→ Challenge
Your copy of the material must match it exactly, except that pictures are dropped.
-- START OF Recorded information --
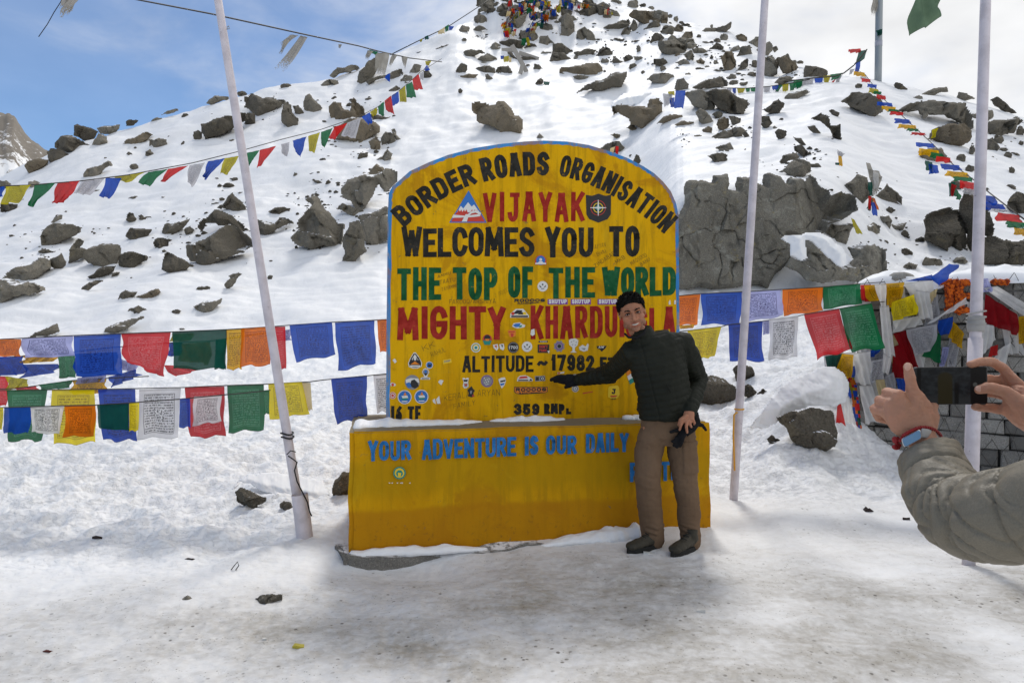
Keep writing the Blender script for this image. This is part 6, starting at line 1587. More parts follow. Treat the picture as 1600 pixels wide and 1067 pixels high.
# --- black wire with shreds, upper left
GW = 'cords and wires over the hill'
r = empty('wire', at(180, -8, 8)); tag(r, "black wire crossing the sky at upper left with shredded cloth hanging from it", 'wire')
_wc = [(120,-22),(215,0),(330,22),(480,55),(560,72),(590,80),(640,91),(690,97)]; _wd = [8, 9, 11, 15, 19, 22, 28, 44]
mb = MB(); mb.tube([at(x, y, d) for (x, y), d in zip(_wc, _wd)], [.009,.01,.013,.016,.018,.02,.022,.03], 6); mb.build('cable', M_WIRE, r)
wd = lambda px: float(np.interp(px, [p[0] for p in _wc], _wd))
for q in ([(1072,128),(1098,133),(1022,256),(980,246)],[(1036,124),(1066,127),(1012,168),(1000,160)],[(1020,140),(1034,142),(1004,196),(994,192)],[(1340,188),(1392,190),(1372,285),(1340,262)],[(1312,180),(1334,184),(1312,214),(1303,210)],[(1352,190),(1378,192),(1350,268),(1338,236)],[(1433,200),(1457,205),(1446,252),(1438,226)],[(1400,196),(1420,198),(1392,240),(1386,236)],[(1208,158),(1222,160),(1214,176),(1209,172)]):
    pp = [PA(*p) for p in q]; flag(pp, wd(pp[0][0]), 'grey', r, 'rag', 0.06, n=10, m_=14)
flag([PA(*p) for p in [(1318,178),(1350,186),(1340,196),(1325,190)]], wd(585), 'pgreen', r, 'rag', 0.03, n=6, m_=6)
r = empty('cord_line', at(*PA(1405, 190), 30)); tag(r, "thin cord with a few small flags running up to the summit on the left", 'cord')
_c2 = [(610,86),(650,66),(700,42),(760,3),(800,-28)]; _d2 = [44, 46, 48, 52, 56]
mb = MB(); mb.tube([at(x, y, d) for (x, y), d in zip(_c2, _d2)], .03, 6); mb.build('cord', M_WIRE, r)
for q, c in (([(165,240),(220,205),(215,255),(168,262)],'cream'),([(218,205),(250,185),(245,235),(222,245)],'pgreen'),([(250,198),(288,202),(275,228),(250,235)],'pblue'),([(28,302),(50,292),(45,318),(30,322)],'olive'),([(65,280),(92,268),(98,298),(68,304)],'dgreen')):
    pp = [H5(*p) for p in q]; flag(pp, float(np.interp(pp[0][0], [p[0] for p in _c2], _d2)), c, r, 'flag', .05, n=6, m_=6)
for q, c in (([(1500,232),(1525,215),(1522,275),(1500,270)],'gwhite'),([(1524,205),(1546,175),(1566,210),(1538,213)],'pblue'),([(1533,152),(1574,148),(1560,182),(1540,176)],'olive'),([(1280,240),(1302,228),(1303,292),(1268,262)],'pblue')):
    o = flag([H2(*p) for p in q], 26, c, None, 'pennant', .05, n=6, m_=6)
    tag(o, {'gwhite': "greyish small flag at the pennant string's upper end", 'pblue': "small blue flag at the upper left among the wire's shreds", 'olive': "small yellow flag just under the black wire's end"}[c] if not (c == 'pblue' and q[0][0] > 1500) else "small blue flag under the yellow one at the wire's end", 'flag')
o = flag([PA(*p) for p in [(240,-20),(290,-10),(250,40),(212,68)]], 7.0, 'grey', None, 'rag', .04, n=10, m_=14); tag(o, "grey torn rag at the top left corner of the sky", 'rag')
o = flag([PA(*p) for p in [(222,-6),(250,-2),(226,22),(208,36)]], 7.0, 'grey', None, 'rag', .03, n=8, m_=10); tag(o, "shorter grey rag strip at the top left corner of the sky", 'rag')
mb = MB(); mb.tube([at(104, -20, 7.1), at(95, 3, 7.1), at(84, 20, 7.1), at(74, 38, 7.1), at(60, 58, 7.1)], .004, 5); tag(mb.build('cord_line', M_WIRE), "loose thin cord end dangling at the top left corner", 'cord')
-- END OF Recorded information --
→ Response below
Keep writing the Blender script for this image. This is part 6, starting at line 1587. More parts follow. Treat the picture as 1600 pixels wide and 1067 pixels high.
# --- black wire with shreds, upper left
GW = 'cords and wires over the hill'
r = empty('wire', at(180, -8, 8)); tag(r, "black wire crossing the sky at upper left with shredded cloth hanging from it", 'wire')
_wc = [(120,-22),(215,0),(330,22),(480,55),(560,72),(590,80),(640,91),(690,97)]; _wd = [8, 9, 11, 15, 19, 22, 28, 44]
mb = MB(); mb.tube([at(x, y, d) for (x, y), d in zip(_wc, _wd)], [.009,.01,.013,.016,.018,.02,.022,.03], 6); mb.build('cable', M_WIRE, r)
wd = lambda px: float(np.interp(px, [p[0] for p in _wc], _wd))
for q in ([(1072,128),(1098,133),(1022,256),(980,246)],[(1036,124),(1066,127),(1012,168),(1000,160)],[(1020,140),(1034,142),(1004,196),(994,192)],[(1340,188),(1392,190),(1372,285),(1340,262)],[(1312,180),(1334,184),(1312,214),(1303,210)],[(1352,190),(1378,192),(1350,268),(1338,236)],[(1433,200),(1457,205),(1446,252),(1438,226)],[(1400,196),(1420,198),(1392,240),(1386,236)],[(1208,158),(1222,160),(1214,176),(1209,172)]):
    pp = [PA(*p) for p in q]; flag(pp, wd(pp[0][0]), 'grey', r, 'rag', 0.06, n=10, m_=14)
flag([PA(*p) for p in [(1318,178),(1350,186),(1340,196),(1325,190)]], wd(585), 'pgreen', r, 'rag', 0.03, n=6, m_=6)
r = empty('cord_line', at(*PA(1405, 190), 30)); tag(r, "thin cord with a few small flags running up to the summit on the left", 'cord')
_c2 = [(610,86),(650,66),(700,42),(760,3),(800,-28)]; _d2 = [44, 46, 48, 52, 56]
mb = MB(); mb.tube([at(x, y, d) for (x, y), d in zip(_c2, _d2)], .03, 6); mb.build('cord', M_WIRE, r)
for q, c in (([(165,240),(220,205),(215,255),(168,262)],'cream'),([(218,205),(250,185),(245,235),(222,245)],'pgreen'),([(250,198),(288,202),(275,228),(250,235)],'pblue'),([(28,302),(50,292),(45,318),(30,322)],'olive'),([(65,280),(92,268),(98,298),(68,304)],'dgreen')):
    pp = [H5(*p) for p in q]; flag(pp, float(np.interp(pp[0][0], [p[0] for p in _c2], _d2)), c, r, 'flag', .05, n=6, m_=6)
for q, c in (([(1500,232),(1525,215),(1522,275),(1500,270)],'gwhite'),([(1524,205),(1546,175),(1566,210),(1538,213)],'pblue'),([(1533,152),(1574,148),(1560,182),(1540,176)],'olive'),([(1280,240),(1302,228),(1303,292),(1268,262)],'pblue')):
    o = flag([H2(*p) for p in q], 26, c, None, 'pennant', .05, n=6, m_=6)
    tag(o, {'gwhite': "greyish small flag at the pennant string's upper end", 'pblue': "small blue flag at the upper left among the wire's shreds", 'olive': "small yellow flag just under the black wire's end"}[c] if not (c == 'pblue' and q[0][0] > 1500) else "small blue flag under the yellow one at the wire's end", 'flag')
o = flag([PA(*p) for p in [(240,-20),(290,-10),(250,40),(212,68)]], 7.0, 'grey', None, 'rag', .04, n=10, m_=14); tag(o, "grey torn rag at the top left corner of the sky", 'rag')
o = flag([PA(*p) for p in [(222,-6),(250,-2),(226,22),(208,36)]], 7.0, 'grey', None, 'rag', .03, n=8, m_=10); tag(o, "shorter grey rag strip at the top left corner of the sky", 'rag')
mb = MB(); mb.tube([at(104, -20, 7.1), at(95, 3, 7.1), at(84, 20, 7.1), at(74, 38, 7.1), at(60, 58, 7.1)], .004, 5); tag(mb.build('cord_line', M_WIRE), "loose thin cord end dangling at the top left corner", 'cord')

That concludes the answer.